The entries below contain pictures. Retype everything except those pictures, exactly as given.
**** Dataset entries ****
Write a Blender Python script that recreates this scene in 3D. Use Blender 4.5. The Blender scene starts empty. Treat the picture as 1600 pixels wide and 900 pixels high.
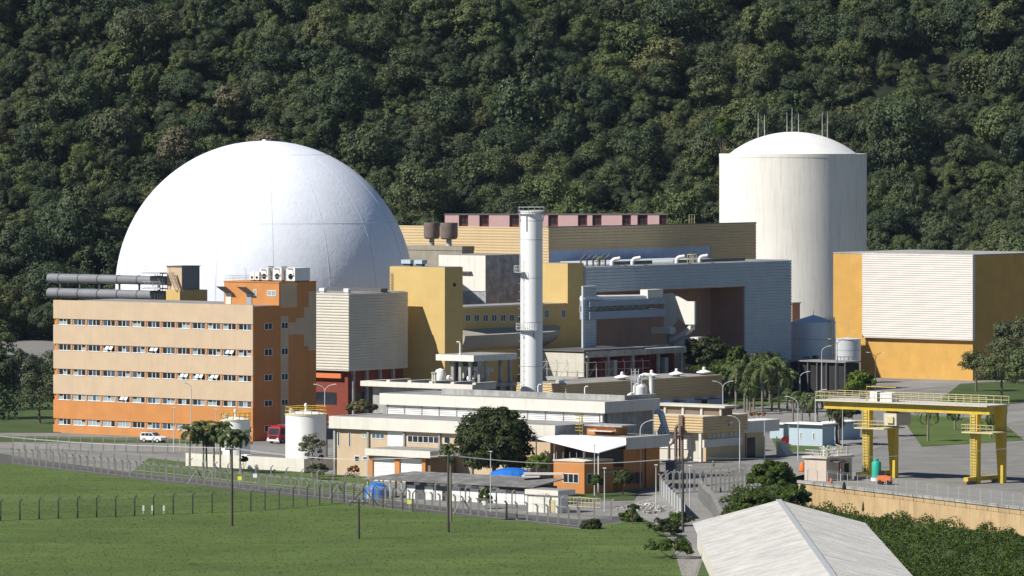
import bpy, math, random
from mathutils import Vector, Matrix, noise
R = math.radians
random.seed(7)
SC = bpy.context.scene
COL = SC.collection

# ------------------------------------------------------------------ camera, sky, sun, exposure
F, HZ, CH = 8500.0, 200.0, 56.0          # focal length in photo pixels, horizon row, camera height (m)
cam_d = bpy.data.cameras.new('camera')
cam = bpy.data.objects.new('camera', cam_d); COL.objects.link(cam)
cam.location = (0, 0, CH); cam.rotation_euler = (R(90), 0, 0)
cam_d.sensor_width = 36; cam_d.lens = 36 * F / 1600
cam_d.shift_y = -(450 - HZ) / 1600
cam_d.clip_start = 5; cam_d.clip_end = 6000
SC.camera = cam
SUN_AZ, SUN_EL = 63, 43                  # degrees to the left of straight behind the camera, height
sdir = Vector((-math.sin(R(SUN_AZ)) * math.cos(R(SUN_EL)), -math.cos(R(SUN_AZ)) * math.cos(R(SUN_EL)), math.sin(R(SUN_EL))))
world = bpy.data.worlds.new('World'); SC.world = world; world.use_nodes = True
wn = world.node_tree.nodes
sky = wn.new('ShaderNodeTexSky'); sky.sky_type = 'NISHITA'; sky.sun_disc = False
sky.sun_elevation = R(SUN_EL); sky.sun_rotation = math.atan2(sdir.x, sdir.y)
sky.air_density = 1.0; sky.dust_density = 0.0; sky.ozone_density = 8.0
wn['Background'].inputs[1].default_value = 0.05
world.node_tree.links.new(sky.outputs[0], wn['Background'].inputs[0])
sun_d = bpy.data.lights.new('sun', 'SUN'); sun_d.energy = 5.0; sun_d.angle = R(0.5); sun_d.color = (1.0, 0.955, 0.87)
sun = bpy.data.objects.new('sun', sun_d); COL.objects.link(sun)
sun.rotation_euler = sdir.to_track_quat('Z', 'Y').to_euler(); sun.location = (-200, 300, 400)
vs = SC.view_settings
vs.view_transform = 'Standard'; vs.look = 'None'; vs.gamma = 1.0; vs.use_curve_mapping = False; vs.exposure = 0.30
SC.cycles.max_bounces = 5; SC.cycles.transparent_max_bounces = 12
SC.cycles.use_denoising = True

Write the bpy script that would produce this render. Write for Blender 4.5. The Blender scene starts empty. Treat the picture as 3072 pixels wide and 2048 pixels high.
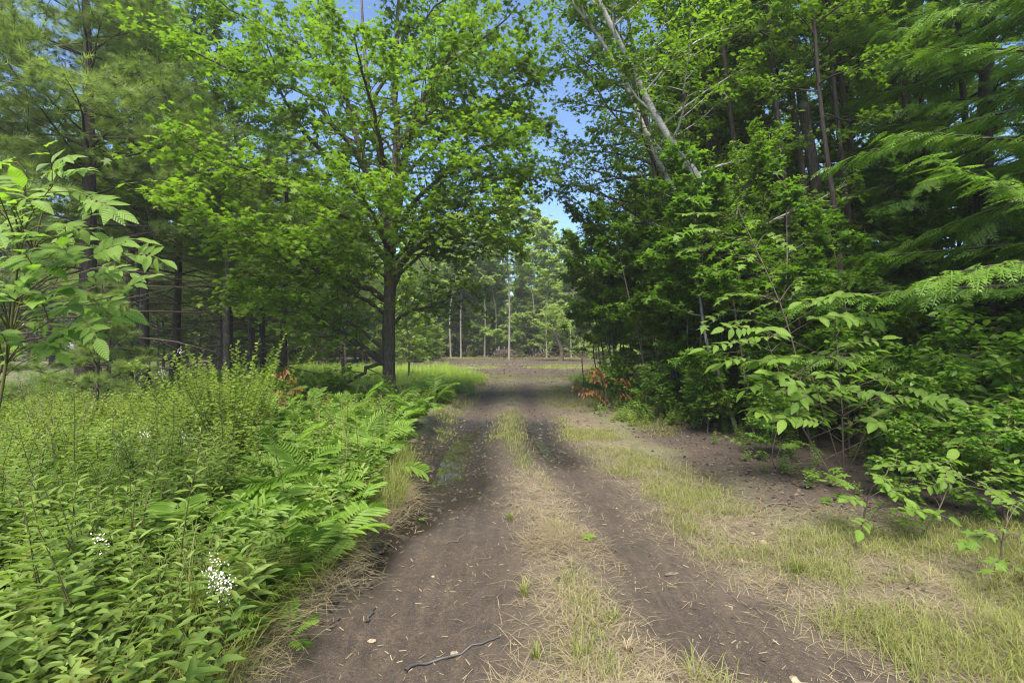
****
> _Solution for this problem_
Write a Blender Python script that recreates this scene in 3D. Use Blender 4.5. The Blender scene starts empty. Treat the picture as 1600 pixels wide and 900 pixels high.
import bpy, math, random
from mathutils import Vector, Matrix, noise
R = math.radians
random.seed(7)
SC = bpy.context.scene
COL = SC.collection

# ------------------------------------------------------------------ camera, sky, sun, exposure
F, HZ, CH = 8500.0, 200.0, 56.0          # focal length in photo pixels, horizon row, camera height (m)
cam_d = bpy.data.cameras.new('camera')
cam = bpy.data.objects.new('camera', cam_d); COL.objects.link(cam)
cam.location = (0, 0, CH); cam.rotation_euler = (R(90), 0, 0)
cam_d.sensor_width = 36; cam_d.lens = 36 * F / 1600
cam_d.shift_y = -(450 - HZ) / 1600
cam_d.clip_start = 5; cam_d.clip_end = 6000
SC.camera = cam
SUN_AZ, SUN_EL = 63, 43                  # degrees to the left of straight behind the camera, height
sdir = Vector((-math.sin(R(SUN_AZ)) * math.cos(R(SUN_EL)), -math.cos(R(SUN_AZ)) * math.cos(R(SUN_EL)), math.sin(R(SUN_EL))))
world = bpy.data.worlds.new('World'); SC.world = world; world.use_nodes = True
wn = world.node_tree.nodes
sky = wn.new('ShaderNodeTexSky'); sky.sky_type = 'NISHITA'; sky.sun_disc = False
sky.sun_elevation = R(SUN_EL); sky.sun_rotation = math.atan2(sdir.x, sdir.y)
sky.air_density = 1.0; sky.dust_density = 0.0; sky.ozone_density = 8.0
wn['Background'].inputs[1].default_value = 0.05
world.node_tree.links.new(sky.outputs[0], wn['Background'].inputs[0])
sun_d = bpy.data.lights.new('sun', 'SUN'); sun_d.energy = 5.0; sun_d.angle = R(0.5); sun_d.color = (1.0, 0.955, 0.87)
sun = bpy.data.objects.new('sun', sun_d); COL.objects.link(sun)
sun.rotation_euler = sdir.to_track_quat('Z', 'Y').to_euler(); sun.location = (-200, 300, 400)
vs = SC.view_settings
vs.view_transform = 'Standard'; vs.look = 'None'; vs.gamma = 1.0; vs.use_curve_mapping = False; vs.exposure = 0.30
SC.cycles.max_bounces = 5; SC.cycles.transparent_max_bounces = 12
SC.cycles.use_denoising = True

Write the bpy script that would produce this render. Write for Blender 4.5. The Blender scene starts empty. Treat the picture as 3072 pixels wide and 2048 pixels high.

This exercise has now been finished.